Data lines:
((
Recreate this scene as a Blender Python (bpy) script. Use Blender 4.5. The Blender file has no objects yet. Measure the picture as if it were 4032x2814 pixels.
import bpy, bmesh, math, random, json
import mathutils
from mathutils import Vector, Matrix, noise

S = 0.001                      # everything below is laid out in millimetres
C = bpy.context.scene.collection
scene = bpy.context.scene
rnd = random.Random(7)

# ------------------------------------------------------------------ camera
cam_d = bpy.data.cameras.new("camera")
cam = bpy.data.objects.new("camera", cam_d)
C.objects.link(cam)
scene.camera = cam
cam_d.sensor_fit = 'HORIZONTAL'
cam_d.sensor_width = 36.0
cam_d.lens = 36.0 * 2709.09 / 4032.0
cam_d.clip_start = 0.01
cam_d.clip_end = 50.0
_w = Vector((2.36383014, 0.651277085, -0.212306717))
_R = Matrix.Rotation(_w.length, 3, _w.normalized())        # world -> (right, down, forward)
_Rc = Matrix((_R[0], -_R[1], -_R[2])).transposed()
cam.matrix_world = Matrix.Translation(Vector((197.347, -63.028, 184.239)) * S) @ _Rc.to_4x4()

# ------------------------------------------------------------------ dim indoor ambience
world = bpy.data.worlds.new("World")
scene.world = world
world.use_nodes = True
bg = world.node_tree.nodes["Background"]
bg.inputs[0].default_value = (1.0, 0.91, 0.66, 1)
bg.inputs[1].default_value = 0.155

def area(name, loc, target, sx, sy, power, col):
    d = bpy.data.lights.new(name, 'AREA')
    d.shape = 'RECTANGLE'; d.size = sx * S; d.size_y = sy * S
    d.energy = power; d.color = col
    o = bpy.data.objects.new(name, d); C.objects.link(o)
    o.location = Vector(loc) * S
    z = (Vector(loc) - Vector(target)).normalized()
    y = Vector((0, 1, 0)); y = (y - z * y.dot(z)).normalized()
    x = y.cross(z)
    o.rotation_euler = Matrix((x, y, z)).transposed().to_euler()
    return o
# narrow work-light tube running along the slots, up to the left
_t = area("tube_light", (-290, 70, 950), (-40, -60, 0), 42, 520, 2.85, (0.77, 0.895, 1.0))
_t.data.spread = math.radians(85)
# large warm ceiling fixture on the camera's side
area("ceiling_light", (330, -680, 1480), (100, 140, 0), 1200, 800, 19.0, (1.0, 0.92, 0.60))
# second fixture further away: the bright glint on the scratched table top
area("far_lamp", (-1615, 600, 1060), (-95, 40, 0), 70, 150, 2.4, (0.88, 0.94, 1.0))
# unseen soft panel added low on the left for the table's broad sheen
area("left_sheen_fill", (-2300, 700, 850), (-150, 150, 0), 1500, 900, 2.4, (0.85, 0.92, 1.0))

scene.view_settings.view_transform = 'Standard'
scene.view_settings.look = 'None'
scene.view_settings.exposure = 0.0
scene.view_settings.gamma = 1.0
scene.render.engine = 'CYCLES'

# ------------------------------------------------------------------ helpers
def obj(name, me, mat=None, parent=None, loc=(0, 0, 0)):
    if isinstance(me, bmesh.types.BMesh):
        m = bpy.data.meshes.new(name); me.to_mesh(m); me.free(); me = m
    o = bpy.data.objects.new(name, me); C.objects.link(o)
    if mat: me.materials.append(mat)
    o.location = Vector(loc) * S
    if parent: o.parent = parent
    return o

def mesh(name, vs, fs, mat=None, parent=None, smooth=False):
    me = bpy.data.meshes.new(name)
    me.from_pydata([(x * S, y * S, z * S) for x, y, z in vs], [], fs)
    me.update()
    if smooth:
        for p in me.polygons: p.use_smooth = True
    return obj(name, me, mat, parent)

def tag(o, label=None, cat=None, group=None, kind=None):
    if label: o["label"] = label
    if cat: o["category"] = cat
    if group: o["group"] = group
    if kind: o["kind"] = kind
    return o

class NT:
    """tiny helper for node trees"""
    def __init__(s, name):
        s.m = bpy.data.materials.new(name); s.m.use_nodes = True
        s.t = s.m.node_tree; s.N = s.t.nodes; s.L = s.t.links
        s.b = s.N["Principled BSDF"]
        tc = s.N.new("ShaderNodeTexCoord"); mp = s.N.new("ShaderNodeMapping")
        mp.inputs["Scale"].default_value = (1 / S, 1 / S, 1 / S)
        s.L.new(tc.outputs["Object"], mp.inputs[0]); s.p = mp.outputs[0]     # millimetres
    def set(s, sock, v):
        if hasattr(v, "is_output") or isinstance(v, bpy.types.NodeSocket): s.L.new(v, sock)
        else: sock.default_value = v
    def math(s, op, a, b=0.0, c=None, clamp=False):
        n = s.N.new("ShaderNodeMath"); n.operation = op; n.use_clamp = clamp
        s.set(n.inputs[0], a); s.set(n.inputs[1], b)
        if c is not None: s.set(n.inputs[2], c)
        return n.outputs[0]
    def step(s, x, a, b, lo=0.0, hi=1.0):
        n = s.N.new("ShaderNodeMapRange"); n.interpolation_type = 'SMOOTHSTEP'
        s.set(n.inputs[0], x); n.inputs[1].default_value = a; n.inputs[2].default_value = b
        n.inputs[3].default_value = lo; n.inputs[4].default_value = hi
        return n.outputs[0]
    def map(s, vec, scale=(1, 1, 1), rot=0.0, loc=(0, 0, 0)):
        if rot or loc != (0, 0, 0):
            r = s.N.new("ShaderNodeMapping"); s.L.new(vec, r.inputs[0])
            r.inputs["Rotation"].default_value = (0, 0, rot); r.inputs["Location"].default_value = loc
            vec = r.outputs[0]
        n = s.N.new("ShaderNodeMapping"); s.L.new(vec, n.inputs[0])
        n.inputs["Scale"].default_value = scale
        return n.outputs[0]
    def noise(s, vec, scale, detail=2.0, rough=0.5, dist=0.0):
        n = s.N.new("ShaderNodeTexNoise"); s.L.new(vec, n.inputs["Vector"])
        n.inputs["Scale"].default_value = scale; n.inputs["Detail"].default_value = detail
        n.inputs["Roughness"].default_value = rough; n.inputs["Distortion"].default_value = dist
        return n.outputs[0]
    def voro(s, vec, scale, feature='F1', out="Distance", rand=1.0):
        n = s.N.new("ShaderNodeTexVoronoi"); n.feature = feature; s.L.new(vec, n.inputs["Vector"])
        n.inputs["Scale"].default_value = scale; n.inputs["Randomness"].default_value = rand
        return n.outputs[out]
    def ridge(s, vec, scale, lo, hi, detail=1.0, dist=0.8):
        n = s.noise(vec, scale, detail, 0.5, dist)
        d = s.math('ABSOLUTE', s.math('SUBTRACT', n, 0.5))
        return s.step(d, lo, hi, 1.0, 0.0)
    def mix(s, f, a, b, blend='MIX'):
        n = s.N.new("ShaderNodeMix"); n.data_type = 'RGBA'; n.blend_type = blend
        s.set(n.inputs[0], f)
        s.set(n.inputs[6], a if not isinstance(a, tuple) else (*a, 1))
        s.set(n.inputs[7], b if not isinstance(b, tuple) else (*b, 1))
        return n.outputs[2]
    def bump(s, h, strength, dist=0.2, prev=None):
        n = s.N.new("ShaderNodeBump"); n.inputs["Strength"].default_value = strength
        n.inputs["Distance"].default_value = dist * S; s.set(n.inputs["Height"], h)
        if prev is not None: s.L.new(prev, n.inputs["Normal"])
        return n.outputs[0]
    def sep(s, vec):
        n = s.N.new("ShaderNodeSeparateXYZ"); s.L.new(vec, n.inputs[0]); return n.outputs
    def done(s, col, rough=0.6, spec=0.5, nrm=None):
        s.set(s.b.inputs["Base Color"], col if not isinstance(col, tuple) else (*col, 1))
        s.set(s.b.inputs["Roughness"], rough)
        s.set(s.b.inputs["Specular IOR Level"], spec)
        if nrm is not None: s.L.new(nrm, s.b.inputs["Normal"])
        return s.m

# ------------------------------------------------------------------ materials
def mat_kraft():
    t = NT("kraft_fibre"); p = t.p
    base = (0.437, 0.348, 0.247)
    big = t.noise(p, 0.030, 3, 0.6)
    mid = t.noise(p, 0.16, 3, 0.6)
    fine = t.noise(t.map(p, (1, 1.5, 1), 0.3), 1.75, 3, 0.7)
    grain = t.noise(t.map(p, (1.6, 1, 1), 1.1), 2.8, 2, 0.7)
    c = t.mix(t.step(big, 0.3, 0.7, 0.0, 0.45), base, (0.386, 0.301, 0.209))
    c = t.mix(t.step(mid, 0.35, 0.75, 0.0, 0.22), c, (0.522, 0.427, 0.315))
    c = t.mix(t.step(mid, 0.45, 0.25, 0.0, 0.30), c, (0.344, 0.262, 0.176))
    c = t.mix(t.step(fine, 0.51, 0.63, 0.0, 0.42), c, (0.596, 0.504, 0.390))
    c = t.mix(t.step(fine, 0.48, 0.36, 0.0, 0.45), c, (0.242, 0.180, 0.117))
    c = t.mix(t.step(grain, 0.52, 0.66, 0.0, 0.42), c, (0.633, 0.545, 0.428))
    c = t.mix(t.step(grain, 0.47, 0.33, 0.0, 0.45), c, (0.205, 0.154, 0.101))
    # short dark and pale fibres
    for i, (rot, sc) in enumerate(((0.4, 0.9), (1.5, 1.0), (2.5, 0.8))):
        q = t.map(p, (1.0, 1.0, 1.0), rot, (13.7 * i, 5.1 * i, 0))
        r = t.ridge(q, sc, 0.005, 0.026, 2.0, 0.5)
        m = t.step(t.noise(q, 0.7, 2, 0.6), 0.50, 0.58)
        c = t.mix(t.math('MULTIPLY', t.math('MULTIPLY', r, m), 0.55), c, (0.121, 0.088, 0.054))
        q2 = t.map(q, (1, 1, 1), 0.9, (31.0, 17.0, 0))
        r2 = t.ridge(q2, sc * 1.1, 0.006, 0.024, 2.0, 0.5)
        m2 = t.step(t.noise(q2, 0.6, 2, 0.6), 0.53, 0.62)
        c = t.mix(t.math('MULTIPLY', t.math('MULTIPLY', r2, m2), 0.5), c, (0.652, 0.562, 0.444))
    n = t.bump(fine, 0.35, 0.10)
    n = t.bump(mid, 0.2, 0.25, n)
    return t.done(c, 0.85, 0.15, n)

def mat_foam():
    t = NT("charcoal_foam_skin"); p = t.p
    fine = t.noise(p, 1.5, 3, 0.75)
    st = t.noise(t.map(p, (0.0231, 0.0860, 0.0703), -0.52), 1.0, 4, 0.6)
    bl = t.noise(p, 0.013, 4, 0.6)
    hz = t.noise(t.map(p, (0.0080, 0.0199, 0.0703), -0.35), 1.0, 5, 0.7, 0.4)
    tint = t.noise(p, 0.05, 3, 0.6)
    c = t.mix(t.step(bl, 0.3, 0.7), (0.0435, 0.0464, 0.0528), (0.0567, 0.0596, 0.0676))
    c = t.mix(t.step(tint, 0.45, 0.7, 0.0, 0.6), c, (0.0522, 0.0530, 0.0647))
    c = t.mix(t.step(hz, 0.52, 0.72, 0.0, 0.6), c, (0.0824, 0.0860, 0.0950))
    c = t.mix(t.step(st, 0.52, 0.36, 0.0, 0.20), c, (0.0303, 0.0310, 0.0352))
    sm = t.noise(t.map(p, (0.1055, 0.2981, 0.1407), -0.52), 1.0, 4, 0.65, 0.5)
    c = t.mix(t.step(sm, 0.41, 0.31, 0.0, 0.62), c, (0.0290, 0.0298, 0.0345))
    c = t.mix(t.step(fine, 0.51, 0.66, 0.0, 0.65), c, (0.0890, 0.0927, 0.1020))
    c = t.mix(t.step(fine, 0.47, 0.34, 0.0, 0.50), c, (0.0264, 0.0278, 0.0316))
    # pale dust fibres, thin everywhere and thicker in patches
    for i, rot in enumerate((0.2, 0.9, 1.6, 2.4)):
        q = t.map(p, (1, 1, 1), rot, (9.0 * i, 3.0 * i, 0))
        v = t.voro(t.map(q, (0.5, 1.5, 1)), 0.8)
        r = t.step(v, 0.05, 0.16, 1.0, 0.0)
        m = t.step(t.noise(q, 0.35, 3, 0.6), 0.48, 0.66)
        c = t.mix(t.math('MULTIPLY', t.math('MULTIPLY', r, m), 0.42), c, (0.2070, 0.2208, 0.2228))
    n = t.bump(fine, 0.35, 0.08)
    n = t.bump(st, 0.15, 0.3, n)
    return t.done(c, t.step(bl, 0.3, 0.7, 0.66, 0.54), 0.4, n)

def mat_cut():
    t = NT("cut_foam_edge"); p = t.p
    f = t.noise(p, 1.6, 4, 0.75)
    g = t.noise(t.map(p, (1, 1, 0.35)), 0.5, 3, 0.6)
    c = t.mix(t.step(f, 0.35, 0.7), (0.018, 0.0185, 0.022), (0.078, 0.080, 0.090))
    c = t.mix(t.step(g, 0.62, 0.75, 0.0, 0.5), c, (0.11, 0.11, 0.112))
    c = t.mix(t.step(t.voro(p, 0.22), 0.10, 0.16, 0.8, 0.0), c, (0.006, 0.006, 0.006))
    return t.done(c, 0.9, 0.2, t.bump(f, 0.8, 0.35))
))
Each line from the top of the material above through the line with "rnd = random.Random(7)" must be echoed exactly, and no other line.

Worked solution:
Recreate this scene as a Blender Python (bpy) script. Use Blender 4.5. The Blender file has no objects yet. Measure the picture as if it were 4032x2814 pixels.
import bpy, bmesh, math, random, json
import mathutils
from mathutils import Vector, Matrix, noise

S = 0.001                      # everything below is laid out in millimetres
C = bpy.context.scene.collection
scene = bpy.context.scene
rnd = random.Random(7)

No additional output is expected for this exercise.